Task to complete: Please write out the lines of the data exactly, beginning with the first and ending with the line containing "struct(box('trim_3', (-.022, YE, ZC"; leave the pictures behind.

Given information:
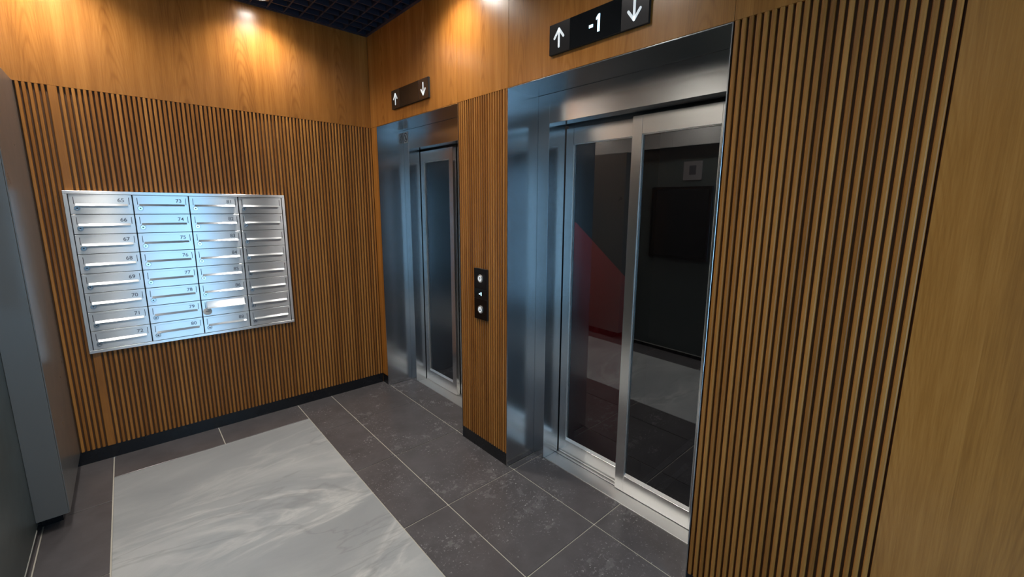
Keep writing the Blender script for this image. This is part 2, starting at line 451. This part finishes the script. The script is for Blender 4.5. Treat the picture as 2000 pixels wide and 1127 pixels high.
# ================================================================== CEILING
ceil = struct(box('ceiling', (-2.1, YE - .1, 2.93), (.2, .12, 2.98), 'plenum'))
GP = .0985; GH = .045
bw = .009
blx = box_mesh('grid_blade_long', bw, -YE + .0, GH); blx.materials.append(M['gridblack'])
bly = box_mesh('grid_blade_cross', -XU, bw, GH); bly.materials.append(M['gridblack'])
xx = -.085
while xx > XU + .02:
    link('grid_blade', blx, None, ceil, (xx, YE / 2, ZC + GH / 2)); xx -= GP
yy = -.03
while yy > YE + .02:
    link('grid_blade', bly, None, ceil, (XU / 2, yy, ZC + GH / 2 + .0005)); yy -= GP
struct(box('trim_2', (XU, -.020, ZC - .003), (0, -.0008, ZC + .02), 'gridblack'))
struct(box('trim_3', (-.022, YE, ZC - .003), (-.0008, -.0205, ZC + .02), 'gridblack'))

def downlight(x, y, label, power=1.0):
    e = empty('downlight', (x, y, ZC - .004), label, 'ceiling light', 'recessed downlights in the black grid')
    link('trim_ring', lathe_mesh('ring', [(.046, -.004), (.062, -.004), (.064, 0), (.060, .006), (.058, .05), (.046, .05), (.044, .006), (.046, -.004)], 2, 28, False), 'lamptrim', e, (x, y, ZC - .004))
    link('diffuser', lathe_mesh('diffuser', [(.043, .0), (.0435, .004), (.0435, .03)], 2, 28), 'lamp', e, (x, y, ZC - .0065))
    ld = bpy.data.lights.new('downlight_beam', 'SPOT'); ld.energy = LAMP_WATTS * power; ld.spot_size = math.radians(142); ld.spot_blend = .9
    ld.shadow_soft_size = .055; ld.color = (1.0, .95, .88)
    lo_ = bpy.data.objects.new('downlight_beam', ld); C.objects.link(lo_); lo_.parent = e; lo_.location = (0, 0, -.012)
    return e
downlight(-.755, -.18, 'small round downlight at the top edge, near the mailbox wall corner', .72)
downlight(-1.70, -.22, 'round downlight above the metal column at far left', .68)
downlight(-.21, -1.27, 'round downlight in front of the wall between the two lifts', .7)
downlight(-1.63, -1.60, 'round downlight above the middle of the marble inlay')
downlight(-.70, -2.10, 'round downlight in front of the nearer lift', .6)
downlight(-1.45, -2.95, 'round downlight just before the camera position', .4)
downlight(-.60, -4.10, 'round downlight nearest the glazed end door', .3)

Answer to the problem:
Keep writing the Blender script for this image. This is part 2, starting at line 451. This part finishes the script. The script is for Blender 4.5. Treat the picture as 2000 pixels wide and 1127 pixels high.
# ================================================================== CEILING
ceil = struct(box('ceiling', (-2.1, YE - .1, 2.93), (.2, .12, 2.98), 'plenum'))
GP = .0985; GH = .045
bw = .009
blx = box_mesh('grid_blade_long', bw, -YE + .0, GH); blx.materials.append(M['gridblack'])
bly = box_mesh('grid_blade_cross', -XU, bw, GH); bly.materials.append(M['gridblack'])
xx = -.085
while xx > XU + .02:
    link('grid_blade', blx, None, ceil, (xx, YE / 2, ZC + GH / 2)); xx -= GP
yy = -.03
while yy > YE + .02:
    link('grid_blade', bly, None, ceil, (XU / 2, yy, ZC + GH / 2 + .0005)); yy -= GP
struct(box('trim_2', (XU, -.020, ZC - .003), (0, -.0008, ZC + .02), 'gridblack'))
struct(box('trim_3', (-.022, YE, ZC - .003), (-.0008, -.0205, ZC + .02), 'gridblack'))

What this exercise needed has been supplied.